### RAW DATA ###

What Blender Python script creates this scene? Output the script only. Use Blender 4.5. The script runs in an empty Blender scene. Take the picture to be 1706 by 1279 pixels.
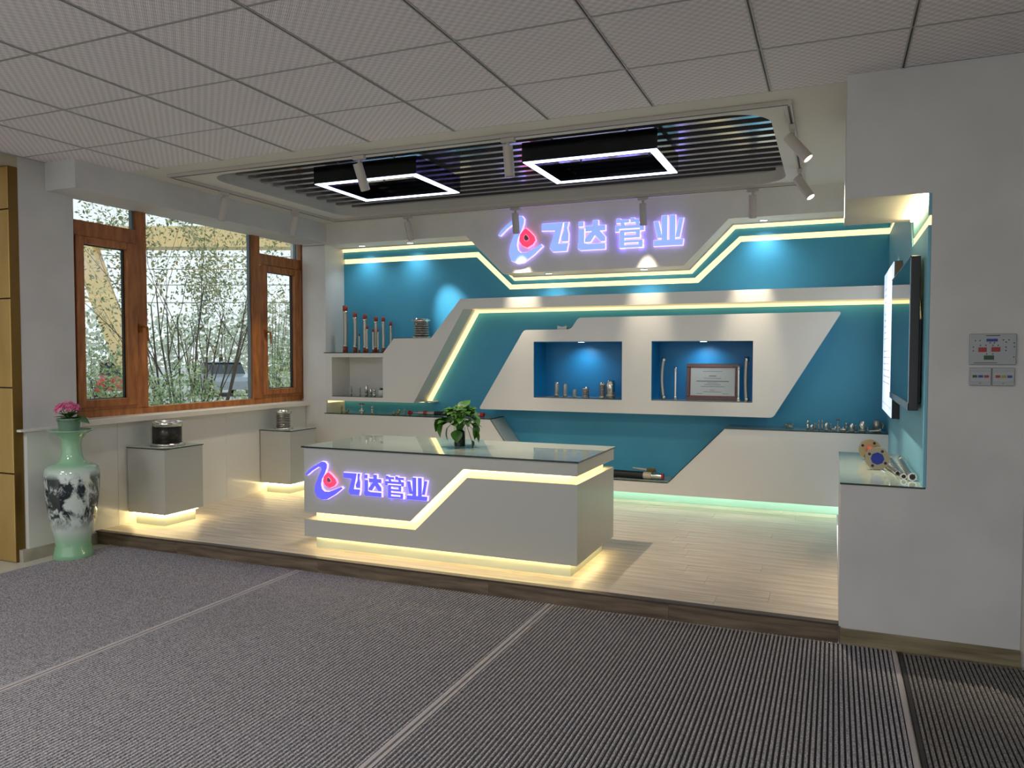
import bpy, bmesh, math, random
from mathutils import Vector, Matrix
random.seed(7)
SC = bpy.context.scene
COL = SC.collection
PI = math.pi

# ------------------------------------------------------------------ camera, world, exposure
cam_d = bpy.data.cameras.new('camera')
cam = bpy.data.objects.new('camera', cam_d)
COL.objects.link(cam)
SC.camera = cam
YAW, PIT, ROL = 0.397316, 0.0373025, 0.001096
fw = Vector((-math.sin(YAW)*math.cos(PIT), math.cos(YAW)*math.cos(PIT), -math.sin(PIT)))
rt = Vector((math.cos(YAW), math.sin(YAW), 0))
up = rt.cross(fw)
r2 = rt*math.cos(ROL) + up*math.sin(ROL)
u2 = up*math.cos(ROL) - rt*math.sin(ROL)
cam.matrix_world = Matrix(((r2.x, u2.x, -fw.x, 0), (r2.y, u2.y, -fw.y, 0), (r2.z, u2.z, -fw.z, 1.421), (0, 0, 0, 1)))
cam_d.sensor_width = 36
cam_d.lens = 36*1278.35/1706
cam_d.clip_start = 0.05
cam_d.clip_end = 400

SC.view_settings.view_transform = 'Standard'
SC.view_settings.look = 'None'
SC.view_settings.gamma = 1
SC.view_settings.use_curve_mapping = False
SC.view_settings.exposure = 0.32
SC.cycles.use_denoising = True
SC.cycles.max_bounces = 8
SC.cycles.diffuse_bounces = 4
SC.cycles.glossy_bounces = 4
SC.cycles.transparent_max_bounces = 16
SC.cycles.sample_clamp_indirect = 4
SC.cycles.caustics_reflective = False
SC.cycles.caustics_refractive = False

SKY = 1.15
w = bpy.data.worlds.new('world'); SC.world = w; w.use_nodes = True
wn = w.node_tree; wn.nodes.clear()
_tc = wn.nodes.new('ShaderNodeTexCoord'); _sp = wn.nodes.new('ShaderNodeSeparateXYZ')
_cr = wn.nodes.new('ShaderNodeValToRGB'); _bg = wn.nodes.new('ShaderNodeBackground'); _wo = wn.nodes.new('ShaderNodeOutputWorld')
_cr.color_ramp.elements[0].position = 0.0; _cr.color_ramp.elements[0].color = (0.80, 0.84, 0.85, 1)
_cr.color_ramp.elements[1].position = 0.6; _cr.color_ramp.elements[1].color = (0.66, 0.78, 0.90, 1)
wn.links.new(_tc.outputs['Generated'], _sp.inputs[0]); wn.links.new(_sp.outputs['Z'], _cr.inputs[0])
wn.links.new(_cr.outputs[0], _bg.inputs[0]); wn.links.new(_bg.outputs[0], _wo.inputs[0])
_bg.inputs[1].default_value = SKY

def light(name, kind, loc, energy, color=(1, 1, 1), aim=None, **kw):
    d = bpy.data.lights.new(name, kind); d.energy = energy; d.color = color
    for k, v in kw.items(): setattr(d, k, v)
    o = bpy.data.objects.new(name, d); COL.objects.link(o); o.location = loc
    if aim is not None: o.rotation_euler = Vector(aim).to_track_quat('-Z', 'Y').to_euler()
    return o
# daylight through the openings (portals only guide the sky light) 
for nm, loc, aim, sx, sy in (('window_portal', (-5.28, 5.3, 1.75), (1, 0, 0), 2.75, 1.6), ('entrance_portal', (-1.5, -3.98, 1.3), (0, 1, 0), 9.0, 2.4)):
    o = light(nm, 'AREA', loc, 1, aim=aim, shape='RECTANGLE', size=sx, size_y=sy)
    o.data.cycles.is_portal = True
# fill lights added over the lobby, unseen, to brighten the room
for px_ in (-4.5, -2.1):
    for py_ in (-1.5, 0.9):
        light('lobby_fill', 'AREA', (px_+.04, py_+.04, 2.752), 26, (1.0, 0.97, 0.95), (0, 0, -1), shape='SQUARE', size=0.55)


# ------------------------------------------------------------------ materials
def lin(c):
    out = []
    for v in c[:3]:
        v = v/255.0
        out.append(v/12.92 if v <= 0.04045 else ((v+0.055)/1.055)**2.4)
    return (out[0], out[1], out[2], 1)
MATS = {}
def mat(name, rgb, rough=0.5, metal=0.0, emit=None, es=0.0, spec=0.5, coat=0.0, alpha=1.0):
    m = bpy.data.materials.new(name); m.use_nodes = True
    b = m.node_tree.nodes['Principled BSDF']
    b.inputs['Base Color'].default_value = lin(rgb)
    b.inputs['Roughness'].default_value = rough
    b.inputs['Metallic'].default_value = metal
    b.inputs['Specular IOR Level'].default_value = spec
    b.inputs['Coat Weight'].default_value = coat
    b.inputs['Coat Roughness'].default_value = 0.05
    if emit is not None:
        b.inputs['Emission Color'].default_value = lin(emit)
        b.inputs['Emission Strength'].default_value = es
    MATS[name] = m
    return m
def nodes_of(m): return m.node_tree.nodes, m.node_tree.links, m.node_tree.nodes['Principled BSDF']
def noise_color(m, c1, c2, scale=8, detail=4, stretch=(1, 1, 1), lo=0.35, hi=0.65, bump=0.0, bscale=None, rough=None):
    n, l, b = nodes_of(m)
    tc = n.new('ShaderNodeTexCoord'); mp = n.new('ShaderNodeMapping'); mp.inputs['Scale'].default_value = stretch
    nz = n.new('ShaderNodeTexNoise'); nz.inputs['Scale'].default_value = scale; nz.inputs['Detail'].default_value = detail
    cr = n.new('ShaderNodeValToRGB'); cr.color_ramp.elements[0].position = lo; cr.color_ramp.elements[1].position = hi
    cr.color_ramp.elements[0].color = lin(c1); cr.color_ramp.elements[1].color = lin(c2)
    l.new(tc.outputs['Object'], mp.inputs[0]); l.new(mp.outputs[0], nz.inputs['Vector']); l.new(nz.outputs['Fac'], cr.inputs[0]); l.new(cr.outputs[0], b.inputs['Base Color'])
    if bump:
        bp = n.new('ShaderNodeBump'); bp.inputs['Strength'].default_value = bump; bp.inputs['Distance'].default_value = 0.002
        l.new(nz.outputs['Fac'], bp.inputs['Height']); l.new(bp.outputs[0], b.inputs['Normal'])
    return cr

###

▶ **TASK TO COMPLETE**:
Set the data above down again exactly as given, with no pictures.

▶ **RESPONSE BELOW**:
What Blender Python script creates this scene? Output the script only. Use Blender 4.5. The script runs in an empty Blender scene. Take the picture to be 1706 by 1279 pixels.
import bpy, bmesh, math, random
from mathutils import Vector, Matrix
random.seed(7)
SC = bpy.context.scene
COL = SC.collection
PI = math.pi

# ------------------------------------------------------------------ camera, world, exposure
cam_d = bpy.data.cameras.new('camera')
cam = bpy.data.objects.new('camera', cam_d)
COL.objects.link(cam)
SC.camera = cam
YAW, PIT, ROL = 0.397316, 0.0373025, 0.001096
fw = Vector((-math.sin(YAW)*math.cos(PIT), math.cos(YAW)*math.cos(PIT), -math.sin(PIT)))
rt = Vector((math.cos(YAW), math.sin(YAW), 0))
up = rt.cross(fw)
r2 = rt*math.cos(ROL) + up*math.sin(ROL)
u2 = up*math.cos(ROL) - rt*math.sin(ROL)
cam.matrix_world = Matrix(((r2.x, u2.x, -fw.x, 0), (r2.y, u2.y, -fw.y, 0), (r2.z, u2.z, -fw.z, 1.421), (0, 0, 0, 1)))
cam_d.sensor_width = 36
cam_d.lens = 36*1278.35/1706
cam_d.clip_start = 0.05
cam_d.clip_end = 400

SC.view_settings.view_transform = 'Standard'
SC.view_settings.look = 'None'
SC.view_settings.gamma = 1
SC.view_settings.use_curve_mapping = False
SC.view_settings.exposure = 0.32
SC.cycles.use_denoising = True
SC.cycles.max_bounces = 8
SC.cycles.diffuse_bounces = 4
SC.cycles.glossy_bounces = 4
SC.cycles.transparent_max_bounces = 16
SC.cycles.sample_clamp_indirect = 4
SC.cycles.caustics_reflective = False
SC.cycles.caustics_refractive = False

SKY = 1.15
w = bpy.data.worlds.new('world'); SC.world = w; w.use_nodes = True
wn = w.node_tree; wn.nodes.clear()
_tc = wn.nodes.new('ShaderNodeTexCoord'); _sp = wn.nodes.new('ShaderNodeSeparateXYZ')
_cr = wn.nodes.new('ShaderNodeValToRGB'); _bg = wn.nodes.new('ShaderNodeBackground'); _wo = wn.nodes.new('ShaderNodeOutputWorld')
_cr.color_ramp.elements[0].position = 0.0; _cr.color_ramp.elements[0].color = (0.80, 0.84, 0.85, 1)
_cr.color_ramp.elements[1].position = 0.6; _cr.color_ramp.elements[1].color = (0.66, 0.78, 0.90, 1)
wn.links.new(_tc.outputs['Generated'], _sp.inputs[0]); wn.links.new(_sp.outputs['Z'], _cr.inputs[0])
wn.links.new(_cr.outputs[0], _bg.inputs[0]); wn.links.new(_bg.outputs[0], _wo.inputs[0])
_bg.inputs[1].default_value = SKY

def light(name, kind, loc, energy, color=(1, 1, 1), aim=None, **kw):
    d = bpy.data.lights.new(name, kind); d.energy = energy; d.color = color
    for k, v in kw.items(): setattr(d, k, v)
    o = bpy.data.objects.new(name, d); COL.objects.link(o); o.location = loc
    if aim is not None: o.rotation_euler = Vector(aim).to_track_quat('-Z', 'Y').to_euler()
    return o
# daylight through the openings (portals only guide the sky light) 
for nm, loc, aim, sx, sy in (('window_portal', (-5.28, 5.3, 1.75), (1, 0, 0), 2.75, 1.6), ('entrance_portal', (-1.5, -3.98, 1.3), (0, 1, 0), 9.0, 2.4)):
    o = light(nm, 'AREA', loc, 1, aim=aim, shape='RECTANGLE', size=sx, size_y=sy)
    o.data.cycles.is_portal = True
# fill lights added over the lobby, unseen, to brighten the room
for px_ in (-4.5, -2.1):
    for py_ in (-1.5, 0.9):
        light('lobby_fill', 'AREA', (px_+.04, py_+.04, 2.752), 26, (1.0, 0.97, 0.95), (0, 0, -1), shape='SQUARE', size=0.55)


# ------------------------------------------------------------------ materials
def lin(c):
    out = []
    for v in c[:3]:
        v = v/255.0
        out.append(v/12.92 if v <= 0.04045 else ((v+0.055)/1.055)**2.4)
    return (out[0], out[1], out[2], 1)
MATS = {}
def mat(name, rgb, rough=0.5, metal=0.0, emit=None, es=0.0, spec=0.5, coat=0.0, alpha=1.0):
    m = bpy.data.materials.new(name); m.use_nodes = True
    b = m.node_tree.nodes['Principled BSDF']
    b.inputs['Base Color'].default_value = lin(rgb)
    b.inputs['Roughness'].default_value = rough
    b.inputs['Metallic'].default_value = metal
    b.inputs['Specular IOR Level'].default_value = spec
    b.inputs['Coat Weight'].default_value = coat
    b.inputs['Coat Roughness'].default_value = 0.05
    if emit is not None:
        b.inputs['Emission Color'].default_value = lin(emit)
        b.inputs['Emission Strength'].default_value = es
    MATS[name] = m
    return m
def nodes_of(m): return m.node_tree.nodes, m.node_tree.links, m.node_tree.nodes['Principled BSDF']
def noise_color(m, c1, c2, scale=8, detail=4, stretch=(1, 1, 1), lo=0.35, hi=0.65, bump=0.0, bscale=None, rough=None):
    n, l, b = nodes_of(m)
    tc = n.new('ShaderNodeTexCoord'); mp = n.new('ShaderNodeMapping'); mp.inputs['Scale'].default_value = stretch
    nz = n.new('ShaderNodeTexNoise'); nz.inputs['Scale'].default_value = scale; nz.inputs['Detail'].default_value = detail
    cr = n.new('ShaderNodeValToRGB'); cr.color_ramp.elements[0].position = lo; cr.color_ramp.elements[1].position = hi
    cr.color_ramp.elements[0].color = lin(c1); cr.color_ramp.elements[1].color = lin(c2)
    l.new(tc.outputs['Object'], mp.inputs[0]); l.new(mp.outputs[0], nz.inputs['Vector']); l.new(nz.outputs['Fac'], cr.inputs[0]); l.new(cr.outputs[0], b.inputs['Base Color'])
    if bump:
        bp = n.new('ShaderNodeBump'); bp.inputs['Strength'].default_value = bump; bp.inputs['Distance'].default_value = 0.002
        l.new(nz.outputs['Fac'], bp.inputs['Height']); l.new(bp.outputs[0], b.inputs['Normal'])
    return cr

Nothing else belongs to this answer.